Islam in the Balance – Part 1

Dear Readers:

Following the collapse of the World Trade Center buildings in 2001, there has been considerable debate on Islam. Some argue that it is a religion that is used to justify acts of terror against Jews and Christians, while others argue that it is a religion of peace. I therefore obtained a copy of the Koran and read it.

The Koran, while acknowledging exceptions, does not generally view most Jews and Christians positively, and Muslims are not encouraged to trust them. The Koran uses three main arguments to justify this apparent distrust. In comparing the teachings of the Koran with those of the Bible, it seems that these arguments can be effectively addressed. It is my sincere hope that addressing them will lead to a dissolution of much of the distrust that has existed between these three religions, a distrust that has at times been allowed to fester into hatred with predictable results.

Today, we shall focus on the first of the three arguments. It results from the perception that neither the Jewish nor Christian religions formally accepted that Mohammed was God’s prophet or messenger. We shall therefore examine whether it is likely from the Jewish and Christian perspectives that Mohammed was a prophet sent by God. To make this determination, we need to start approximately 4,000 years ago with the patriarch Abraham.

According to the Biblical account, God called Abraham to be a father of many nations, inter alia, because of his commitment to passing on good cultural values to the next generation. Abraham and his wife Sarah were old and Sarah was barren, so Sarah allowed Abraham to go into her maid, Hagar, who conceived and bore Ishmael. When Ishmael was 14 years old, Sarah also conceived and bore Isaac. Sarah then asked Abraham to send Hagar and Ishmael away so that Ishmael would not share in Isaac’s inheritance.

Abraham was very disappointed since he loved his first-born; however, God promised Abraham that He would make Ishmael a great nation. God also made this promise to Hagar before and after she was sent away. Isaac later had a son called Jacob whom God later renamed Israel. When Jacob was 15 years old, Abraham died and was buried by both of his sons, Ishmael and Isaac.

For the next 2,000 years, the Israelites frequently engaged in irresponsible cultural practices and rejected God. God however remembered his promise to Abraham and frequently sent prophets to call them back to a relationship with Himself, and to encourage them to follow responsible cultural practices. Approximately 2,000 years after God called Abraham, Jesus the promised Messiah was sent.

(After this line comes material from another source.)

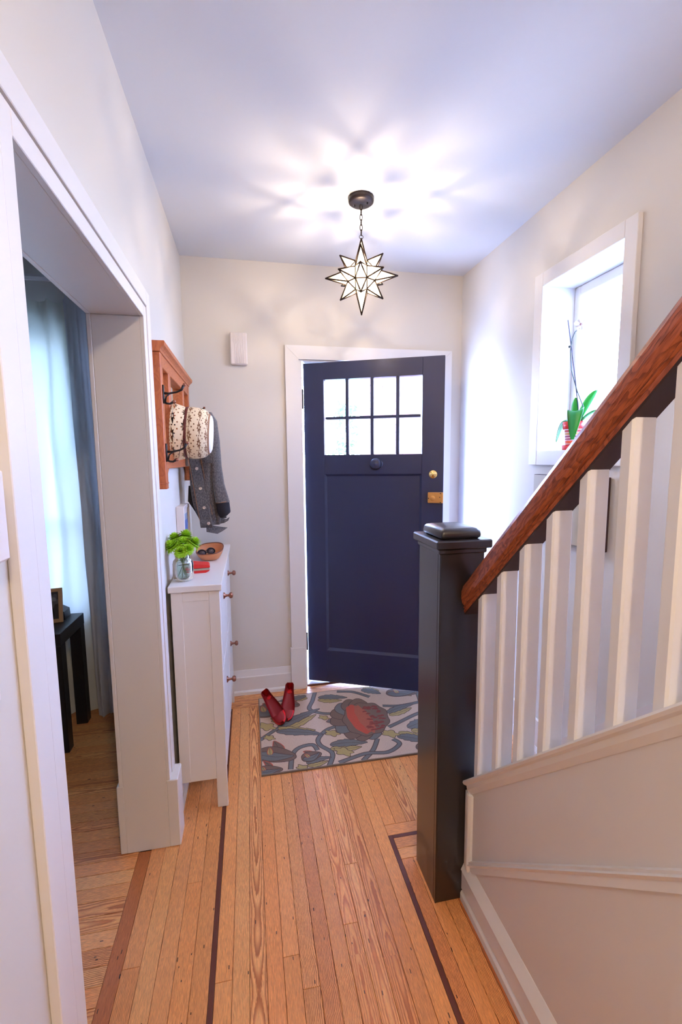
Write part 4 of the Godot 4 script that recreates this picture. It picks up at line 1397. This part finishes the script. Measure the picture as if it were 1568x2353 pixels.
	for s in [-1.0, 1.0]:
		var lg := G.new(true)
		lg.lathe([Vector2(0.0, 0.003), Vector2(0.012, 0.002), Vector2(0.019, 0.0), Vector2(0.012, 0.0005), Vector2(0.0, 0.001)], 20, Transform3D(Basis(Vector3.RIGHT, PI / 2), Vector3(s * 0.024, 0, 0)), Vector2(1.1, 0.95))
		put("lens", lg, lens, sg)
		var fg := G.new(true)
		var loop := []
		for i in 21:
			var a := TAU * i / 20
			loop.append(Vector3(s * 0.024 + cos(a) * 0.0215, sin(a) * 0.0185, 0))
		fg.tube(loop, [0.0022], 6, false)
		put("lens_frame", fg, M.black, sg)
		var tm := G.new(true)
		tm.tube([Vector3(s * 0.045, 0.008, 0), Vector3(s * 0.047, 0.007, -0.008), Vector3(s * 0.02, 0.004, -0.012 - 0.002 * s), Vector3(-s * 0.035, -0.006, -0.012 - 0.002 * s)], [0.0022, 0.0022, 0.002, 0.0026], 6)
		put("temple", tm, M.black, sg)
	var br := G.new(true)
	br.tube([Vector3(-0.005, 0.006, 0), Vector3(0, 0.008, 0.001), Vector3(0.005, 0.006, 0)], [0.002], 6)
	put("bridge", br, M.black, sg)
	# deep white frame with a print, standing against the wall
	var p := thing("framed_print", "deep white frame with a blue and red print standing behind the flowers", "picture frame", Vector3(-0.349, Y, -2.385))
	var H := 0.285
	for e in [[0.0, -0.10, H, -0.085], [0.0, 0.085, H, 0.10], [0.0, -0.085, 0.015, 0.085], [H - 0.015, -0.085, H, 0.085]]:
		solid("frame_bar", Vector3(0, e[0], e[1]), Vector3(0.037, e[2], e[3]), M.white_plastic, p, 0.0015)
	var pr := G.new()
	pr.box(Vector3(0.001, 0.014, -0.086), Vector3(0.031, H - 0.014, 0.086))
	pr.quad(Vector3(0.0315, H - 0.015, 0.085), Vector3(0.0315, H - 0.015, -0.085), Vector3(0.0315, 0.015, -0.085), Vector3(0.0315, 0.015, 0.085), Vector2(0, 0), Vector2(1, 0), Vector2(1, 1), Vector2(0, 1))
	put("print", pr, mat(Color(1, 1, 1), 0.3, {"albedo_texture": print_tex(), "texture_repeat": false}), p)

# ---------------------------------------------------------------- hat and jacket
func hanging() -> void:
	# crochet hat: round an axis pointing out of the wall
	var h := thing("crochet_hat", "cream crochet hat with a dark red band hanging on the coat rack", "hat", Vector3(-0.318, 1.625, -2.10))
	h.rotation_degrees = Vector3(0, 0, -4)
	var to_x := Transform3D(Basis(Vector3(0, 0, 1), -PI / 2) * Basis(Vector3.UP, 0.3), Vector3.ZERO)
	var lace := mat(Color(1, 1, 1), 0.9, {"albedo_texture": lace_tex(), "transparency": BaseMaterial3D.TRANSPARENCY_ALPHA_SCISSOR, "alpha_scissor_threshold": 0.5})
	var piece := func(profile: Array, v0: float, v1: float, us: float, wob: float) -> G:
		var g := G.new(true)
		var n := 64
		var rings := []
		for p in profile:
			var r := []
			for i in n + 1:
				var a := -TAU * i / n
				var k: float = 1.0 + wob * sin(a * 3.0 + 1.0)
				r.append(to_x * Vector3(cos(a) * p.x * k, p.y, sin(a) * p.x * k * 0.92))
			rings.append(r)
		for i in rings.size() - 1:
			var va := lerpf(v0, v1, float(i) / (rings.size() - 1))
			var vb := lerpf(v0, v1, float(i + 1) / (rings.size() - 1))
			for q in n:
				var ua := float(q) / n * us
				var ub := float(q + 1) / n * us
				g.quad(rings[i][q], rings[i][q + 1], rings[i + 1][q + 1], rings[i + 1][q], Vector2(ua, va), Vector2(ub, va), Vector2(ub, vb), Vector2(ua, vb))
		return g
	put("brim", piece.call([Vector2(0.120, 0.004), Vector2(0.123, 0.012), Vector2(0.118, 0.034), Vector2(0.110, 0.058)], 0.0, 0.48, 1.0, 0.02), lace, h)
	put("crown", piece.call([Vector2(0.109, 0.066), Vector2(0.112, 0.08), Vector2(0.110, 0.11), Vector2(0.106, 0.128), Vector2(0.098, 0.145), Vector2(0.084, 0.156)], 0.0, 1.0, 1.0, 0.0), lace, h)
	var band := piece.call([Vector2(0.1085, 0.056), Vector2(0.111, 0.058), Vector2(0.111, 0.066), Vector2(0.1085, 0.069)], 0, 1, 1, 0.0) as G
	put("hat_band", band, mat(rgb8(92, 28, 22), 0.6), h)
	var lining := piece.call([Vector2(0.106, 0.066), Vector2(0.1085, 0.08), Vector2(0.1065, 0.11), Vector2(0.102, 0.128), Vector2(0.0945, 0.145), Vector2(0.086, 0.157), Vector2(0.070, 0.163), Vector2(0.001, 0.167)], 0, 1, 1, 0.0) as G
	put("lining", lining, mat(rgb8(150, 112, 82), 0.9), h)
	var tip := piece.call([Vector2(0.0845, 0.1555), Vector2(0.080, 0.162), Vector2(0.068, 0.167), Vector2(0.001, 0.171)], 0, 1, 1, 0.0) as G
	put("crown_tip", tip, mat(rgb8(238, 236, 234), 0.9), h)
	# ribbon ends
	var cord := G.new(true)
	cord.tube([Vector3(0.06, -0.03, 0.10), Vector3(0.05, -0.06, 0.105), Vector3(0.043, -0.105, 0.10)], [0.0012], 5)
	cord.tube([Vector3(0.062, -0.03, 0.10), Vector3(0.064, -0.07, 0.105), Vector3(0.078, -0.115, 0.085)], [0.0012], 5)
	put("cord", cord, mat(rgb8(70, 26, 22), 0.6), h)

	# denim jacket
	var denim := mat(Color(1, 1, 1), 0.9, {"albedo_texture": noise_tex(0.06, rgb8(46, 45, 49), rgb8(124, 117, 112), 5), "uv1_triplanar": true, "uv1_scale": Vector3(9, 4, 9), "rim_enabled": true, "rim": 0.4})
	var denim_in := mat(rgb8(36, 36, 42), 0.95)
	var seam := mat(rgb8(140, 104, 78), 0.9)
	var j := thing("denim_jacket", "faded grey denim jacket with metal buttons hanging beside the hat", "jacket", Vector3(0, 0, -2.47))
	var tube_of := func(rows: Array, folds: int, amp: float, phase: float) -> G:
		# rows of [y, x left, x right, z centre, half depth]
		var g := G.new(true)
		var rings := []
		for k in rows.size():
			var r: Array = rows[k]
			var ring := []
			for i in 56:
				var a := TAU * i / 56
				var w: float = 1.0 + amp * sin(a * folds + phase + r[0] * 5.0)
				var e := 0.75
				ring.append(Vector3((r[1] + r[2]) / 2 + signf(cos(a)) * pow(absf(cos(a)), e) * (r[2] - r[1]) / 2 * lerpf(1.0, w, 0.35), r[0], r[3] + signf(sin(a)) * pow(absf(sin(a)), e) * r[4] * w))
			rings.append(ring)
		g.loft(rings, true, 1.0, true, false)
		return g
	put("body", tube_of.call([[1.735, -0.230, -0.195, -0.01, 0.02], [1.70, -0.285, -0.165, -0.01, 0.05], [1.60, -0.300, -0.150, -0.01, 0.058], [1.48, -0.298, -0.145, -0.01, 0.06], [1.36, -0.296, -0.148, -0.01, 0.058], [1.27, -0.285, -0.150, -0.01, 0.05], [1.205, -0.262, -0.155, -0.01, 0.04], [1.165, -0.250, -0.160, -0.01, 0.034]], 5, 0.22, 0.0), denim, j)
	put("shadowed_hem", tube_of.call([[1.37, -0.312, -0.25, -0.03, 0.03], [1.29, -0.318, -0.24, -0.03, 0.03], [1.235, -0.285, -0.23, -0.03, 0.02], [1.15, -0.245, -0.215, -0.03, 0.008]], 3, 0.1, 0.0), denim_in, j)
	put("sleeve", tube_of.call([[1.745, -0.200, -0.178, 0.0, 0.016], [1.70, -0.205, -0.152, 0.02, 0.03], [1.60, -0.198, -0.142, 0.03, 0.034], [1.47, -0.192, -0.138, 0.03, 0.036], [1.38, -0.186, -0.128, 0.03, 0.036], [1.32, -0.180, -0.113, 0.03, 0.038], [1.285, -0.176, -0.104, 0.03, 0.040]], 3, 0.10, 1.0), denim, j)
	var cuff := G.new(true)
	var c0 := []
	var c1 := []
	var c2 := []
	for i in 32:
		var a := TAU * i / 32
		c0.append(Vector3(-0.140 + cos(a) * 0.034, 1.287 + 0.004 * cos(a), 0.03 + sin(a) * 0.037))
		c1.append(Vector3(-0.136 + cos(a) * 0.035, 1.240 - 0.022 * sin(a + 0.6) + 0.008 * cos(a), 0.022 + sin(a) * 0.032))
		c2.append(Vector3(-0.140 + cos(a) * 0.020, 1.205 + 0.006 * cos(a), 0.0 + sin(a) * 0.018))
	cuff.loft([c0, c1, c2], true, 1.0, false, true)
	put("cuff_lining", cuff, denim_in, j)
	var ce := G.new(true)
	var cl := []
	for p in c0:
		cl.append(p)
	cl.append(c0[0])
	ce.tube(cl, [0.0028], 6, false)
	put("cuff_seam", ce, seam, j)
	# button placket, a folded strip in front
	var strip := func(a: Vector3, b: Vector3, w0: float, w1: float, t: float) -> G:
		var g := G.new()
		var n := 10
		var rings := []
		for i in n + 1:
			var u := float(i) / n
			var c := a.lerp(b, u) + Vector3(0, 0, 0.008 * sin(u * PI))
			var w := lerpf(w0, w1, u)
			rings.append([c + Vector3(-w / 2, 0, 0), c + Vector3(-w / 2 + 0.003, 0, t), c + Vector3(w / 2 - 0.003, 0, t), c + Vector3(w / 2, 0, 0)])
		g.loft(rings, true, 1.0, true, true)
		return g
	var pa := Vector3(-0.272, 1.535, 0.052)
	var pb := Vector3(-0.222, 1.162, 0.038)
	put("placket", strip.call(pa, pb, 0.052, 0.058, 0.006), denim, j)
	put("placket_seam", strip.call(pa + Vector3(-0.026, 0, 0.001), pb + Vector3(-0.029, 0, 0.001), 0.003, 0.003, 0.0065), seam, j)
	put("front_panel", strip.call(pa + Vector3(0.052, 0, -0.006), pb + Vector3(0.030, 0.03, -0.006), 0.066, 0.030, 0.006), denim, j)
	put("front_seam", strip.call(pa + Vector3(0.032, 0, 0.001), pb + Vector3(0.030, 0.06, 0.001), 0.003, 0.003, 0.003), seam, j)
	put("waistband", strip.call(pa.lerp(pb, 0.90) + Vector3(0.001, 0, 0.003), pb + Vector3(0.0, -0.006, 0.003), 0.062, 0.062, 0.006), denim, j)
	put("pocket_flap", strip.call(Vector3(-0.200, 1.56, 0.056), Vector3(-0.192, 1.487, 0.060), 0.060, 0.046, 0.006), denim, j)
	var metal := mat(rgb8(196, 180, 166), 0.35, {"metallic": 0.7})
	for t in [0.20, 0.47, 0.735, 0.955]:
		var bt := G.new(true)
		bt.lathe([Vector2(0.0, 0.0035), Vector2(0.004, 0.003), Vector2(0.0055, 0.0042), Vector2(0.0078, 0.003), Vector2(0.0085, 0.0)], 16, Transform3D(Basis(Vector3.RIGHT, PI / 2), pa.lerp(pb, t) + Vector3(0.004 if t < 0.9 else 0.012, 0, 0.006 + 0.008 * sin(t * PI) + (0.008 if t > 0.9 else 0.0))))
		put("button", bt, metal, j)
	# pointed hem corners
	for q in [[Vector3(-0.226, 1.172, 0.03), Vector3(-0.226, 1.132, 0.03), Vector3(-0.172, 1.118, 0.02), Vector3(-0.148, 1.128, 0.0), Vector3(-0.122, 1.142, -0.03), Vector3(-0.160, 1.152, 0.0)],
			[Vector3(-0.162, 1.205, 0.0), Vector3(-0.162, 1.168, 0.0), Vector3(-0.136, 1.172, 0.0), Vector3(-0.116, 1.182, -0.012), Vector3(-0.108, 1.200, -0.02), Vector3(-0.128, 1.190, -0.01)]]:
		var g := G.new()
		var front := []
		var back := []
		for p in q:
			front.append(p + Vector3(0, 0, 0.004))
			back.append(p - Vector3(0, 0, 0.004))
		g.loft([front, back], true, 1.0, true, true)
		put("hem_corner", g, denim, j)
	put("side_strip", strip.call(Vector3(-0.134, 1.262, -0.002), Vector3(-0.137, 1.196, -0.006), 0.020, 0.026, 0.006), denim, j)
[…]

God promised that He would make Israel a great nation, and sent prophets to them when they strayed from fulfilling their purpose. God also promised that He would make Ishmael a great nation. It is therefore not inconceivable that He would also have sent prophets to the Ishmaelites if they strayed from fulfilling their purpose. If we accept this reasoning, then the question that begs an answer is: was it likely that Mohammed was one of those prophets sent by God to the Ishmaelites?

Mohammed essentially encouraged the Ishmaelites to return to the religion of Abraham and worship one God, who was the God of Abraham, the Jews and the Christians. He also encouraged the Ishmaelites to adopt responsible cultural practices. He further admonished them to believe in the Jewish Torah and the Christian Gospels, and to believe in the Messiah Jesus who was born of the Virgin Mary. Mohammed also warned the people that there was a resurrection and a judgement where everyone’s eternal future would be determined.

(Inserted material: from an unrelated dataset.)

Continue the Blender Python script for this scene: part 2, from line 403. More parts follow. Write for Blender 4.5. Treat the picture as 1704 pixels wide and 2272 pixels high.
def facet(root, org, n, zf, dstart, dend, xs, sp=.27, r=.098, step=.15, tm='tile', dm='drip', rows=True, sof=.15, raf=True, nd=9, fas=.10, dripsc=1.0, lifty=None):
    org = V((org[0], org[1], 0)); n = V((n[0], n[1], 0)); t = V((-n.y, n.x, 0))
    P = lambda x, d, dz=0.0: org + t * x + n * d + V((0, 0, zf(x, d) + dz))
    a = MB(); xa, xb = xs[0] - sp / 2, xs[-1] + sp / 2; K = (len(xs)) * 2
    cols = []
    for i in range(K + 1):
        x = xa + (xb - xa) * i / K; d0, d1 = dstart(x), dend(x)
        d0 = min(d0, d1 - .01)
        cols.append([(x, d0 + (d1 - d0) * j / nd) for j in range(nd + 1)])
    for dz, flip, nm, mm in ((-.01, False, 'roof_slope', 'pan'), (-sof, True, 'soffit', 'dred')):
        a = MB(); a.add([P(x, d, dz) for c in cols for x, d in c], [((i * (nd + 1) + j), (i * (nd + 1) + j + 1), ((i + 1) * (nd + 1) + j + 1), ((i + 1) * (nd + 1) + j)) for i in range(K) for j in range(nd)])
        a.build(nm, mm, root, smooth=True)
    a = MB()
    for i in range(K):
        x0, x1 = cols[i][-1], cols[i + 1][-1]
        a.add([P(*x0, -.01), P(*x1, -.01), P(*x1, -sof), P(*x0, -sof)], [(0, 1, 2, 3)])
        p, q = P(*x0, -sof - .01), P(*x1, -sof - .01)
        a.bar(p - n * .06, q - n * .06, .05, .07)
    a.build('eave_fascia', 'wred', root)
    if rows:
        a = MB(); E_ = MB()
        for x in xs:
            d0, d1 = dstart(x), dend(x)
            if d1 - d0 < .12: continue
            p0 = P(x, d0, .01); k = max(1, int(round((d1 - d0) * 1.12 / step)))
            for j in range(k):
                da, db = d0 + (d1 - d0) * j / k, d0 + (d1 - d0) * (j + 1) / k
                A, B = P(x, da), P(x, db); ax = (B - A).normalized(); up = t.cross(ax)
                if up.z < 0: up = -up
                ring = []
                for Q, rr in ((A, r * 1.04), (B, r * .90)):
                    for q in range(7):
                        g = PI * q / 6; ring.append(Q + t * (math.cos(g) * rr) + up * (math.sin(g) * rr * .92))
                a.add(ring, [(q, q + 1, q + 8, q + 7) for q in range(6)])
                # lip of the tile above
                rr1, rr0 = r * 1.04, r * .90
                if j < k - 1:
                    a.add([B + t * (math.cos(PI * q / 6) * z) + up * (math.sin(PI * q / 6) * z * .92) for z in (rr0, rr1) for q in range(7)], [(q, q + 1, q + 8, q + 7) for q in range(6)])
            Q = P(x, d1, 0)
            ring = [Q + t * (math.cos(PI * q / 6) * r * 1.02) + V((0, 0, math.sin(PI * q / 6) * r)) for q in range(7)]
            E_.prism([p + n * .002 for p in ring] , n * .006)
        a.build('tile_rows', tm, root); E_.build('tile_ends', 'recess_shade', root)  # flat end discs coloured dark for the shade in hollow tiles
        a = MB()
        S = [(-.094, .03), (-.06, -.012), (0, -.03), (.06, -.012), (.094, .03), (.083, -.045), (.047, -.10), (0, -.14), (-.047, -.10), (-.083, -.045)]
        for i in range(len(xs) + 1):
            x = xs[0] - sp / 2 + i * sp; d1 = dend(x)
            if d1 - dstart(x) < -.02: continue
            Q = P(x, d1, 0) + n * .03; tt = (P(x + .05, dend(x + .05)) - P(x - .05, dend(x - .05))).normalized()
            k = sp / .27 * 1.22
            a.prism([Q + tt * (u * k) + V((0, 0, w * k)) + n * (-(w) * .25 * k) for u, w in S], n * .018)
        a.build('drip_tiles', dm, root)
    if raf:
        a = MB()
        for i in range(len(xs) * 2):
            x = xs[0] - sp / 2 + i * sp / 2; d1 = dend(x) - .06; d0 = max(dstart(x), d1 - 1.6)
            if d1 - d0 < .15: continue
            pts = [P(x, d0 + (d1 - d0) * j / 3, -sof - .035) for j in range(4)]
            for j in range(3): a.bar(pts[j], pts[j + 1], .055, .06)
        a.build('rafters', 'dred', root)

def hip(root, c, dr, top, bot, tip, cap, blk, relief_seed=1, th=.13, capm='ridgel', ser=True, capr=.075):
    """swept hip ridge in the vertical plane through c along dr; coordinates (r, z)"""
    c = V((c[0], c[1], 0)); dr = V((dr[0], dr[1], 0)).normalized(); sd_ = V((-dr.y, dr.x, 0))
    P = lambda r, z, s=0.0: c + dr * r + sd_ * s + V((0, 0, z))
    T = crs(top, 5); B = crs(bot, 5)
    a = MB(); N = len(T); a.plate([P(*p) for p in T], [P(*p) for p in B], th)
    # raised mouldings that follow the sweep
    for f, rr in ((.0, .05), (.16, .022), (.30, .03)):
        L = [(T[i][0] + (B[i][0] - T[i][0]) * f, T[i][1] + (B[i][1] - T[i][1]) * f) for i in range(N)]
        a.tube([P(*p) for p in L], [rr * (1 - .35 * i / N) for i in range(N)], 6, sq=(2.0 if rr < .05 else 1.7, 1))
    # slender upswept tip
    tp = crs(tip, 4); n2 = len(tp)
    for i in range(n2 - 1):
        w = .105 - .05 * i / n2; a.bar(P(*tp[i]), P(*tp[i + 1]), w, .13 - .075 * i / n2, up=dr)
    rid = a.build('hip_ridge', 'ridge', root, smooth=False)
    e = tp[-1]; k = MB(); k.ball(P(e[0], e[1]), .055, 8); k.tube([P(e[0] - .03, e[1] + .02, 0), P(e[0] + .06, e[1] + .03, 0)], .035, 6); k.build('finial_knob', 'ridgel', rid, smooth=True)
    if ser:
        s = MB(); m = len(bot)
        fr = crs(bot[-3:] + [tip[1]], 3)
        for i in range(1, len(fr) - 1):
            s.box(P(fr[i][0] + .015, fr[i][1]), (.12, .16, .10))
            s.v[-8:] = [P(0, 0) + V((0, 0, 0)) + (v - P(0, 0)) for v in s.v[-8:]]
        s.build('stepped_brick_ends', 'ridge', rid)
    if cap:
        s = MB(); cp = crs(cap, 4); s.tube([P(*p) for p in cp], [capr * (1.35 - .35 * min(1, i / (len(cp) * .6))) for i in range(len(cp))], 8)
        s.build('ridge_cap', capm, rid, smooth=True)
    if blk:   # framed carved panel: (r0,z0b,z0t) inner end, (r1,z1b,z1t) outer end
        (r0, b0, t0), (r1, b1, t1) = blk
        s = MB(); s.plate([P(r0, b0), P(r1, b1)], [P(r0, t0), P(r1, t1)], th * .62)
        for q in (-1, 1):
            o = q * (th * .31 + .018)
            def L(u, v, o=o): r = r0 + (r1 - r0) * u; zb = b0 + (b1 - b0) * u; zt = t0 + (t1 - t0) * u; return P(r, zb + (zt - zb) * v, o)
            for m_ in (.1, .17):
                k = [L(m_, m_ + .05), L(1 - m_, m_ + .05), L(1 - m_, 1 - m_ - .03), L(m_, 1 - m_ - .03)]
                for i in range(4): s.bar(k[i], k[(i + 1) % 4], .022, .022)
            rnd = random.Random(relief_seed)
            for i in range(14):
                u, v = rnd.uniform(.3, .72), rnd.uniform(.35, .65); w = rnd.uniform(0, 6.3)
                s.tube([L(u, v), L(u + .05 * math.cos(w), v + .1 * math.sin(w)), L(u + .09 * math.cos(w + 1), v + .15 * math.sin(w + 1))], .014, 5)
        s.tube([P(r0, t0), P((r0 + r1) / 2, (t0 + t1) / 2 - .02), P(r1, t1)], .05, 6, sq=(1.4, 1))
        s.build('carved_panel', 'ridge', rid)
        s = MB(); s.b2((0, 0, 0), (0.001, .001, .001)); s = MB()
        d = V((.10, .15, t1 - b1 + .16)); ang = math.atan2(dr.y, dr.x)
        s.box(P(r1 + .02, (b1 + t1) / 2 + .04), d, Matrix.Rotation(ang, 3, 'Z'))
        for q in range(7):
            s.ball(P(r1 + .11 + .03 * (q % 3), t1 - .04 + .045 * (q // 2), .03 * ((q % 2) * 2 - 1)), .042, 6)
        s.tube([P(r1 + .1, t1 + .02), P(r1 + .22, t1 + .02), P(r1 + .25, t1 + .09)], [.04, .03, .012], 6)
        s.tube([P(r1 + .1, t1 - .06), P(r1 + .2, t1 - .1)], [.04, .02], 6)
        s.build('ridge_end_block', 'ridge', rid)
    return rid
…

Since what Mohammed preached is not inconsistent with what the prophets to the Israelites preached, it is conceivable that God sent Mohammed as a prophet to call the Ishmaelites back to a relationship with Himself. That Mohammed was not recognised as a prophet by Jewish and Christian religious leaders during his lifetime should not distract the Ishmaelites from pursuing a relationship with God. However a festering distrust of or hatred for another group of people does not encourage such a relationship.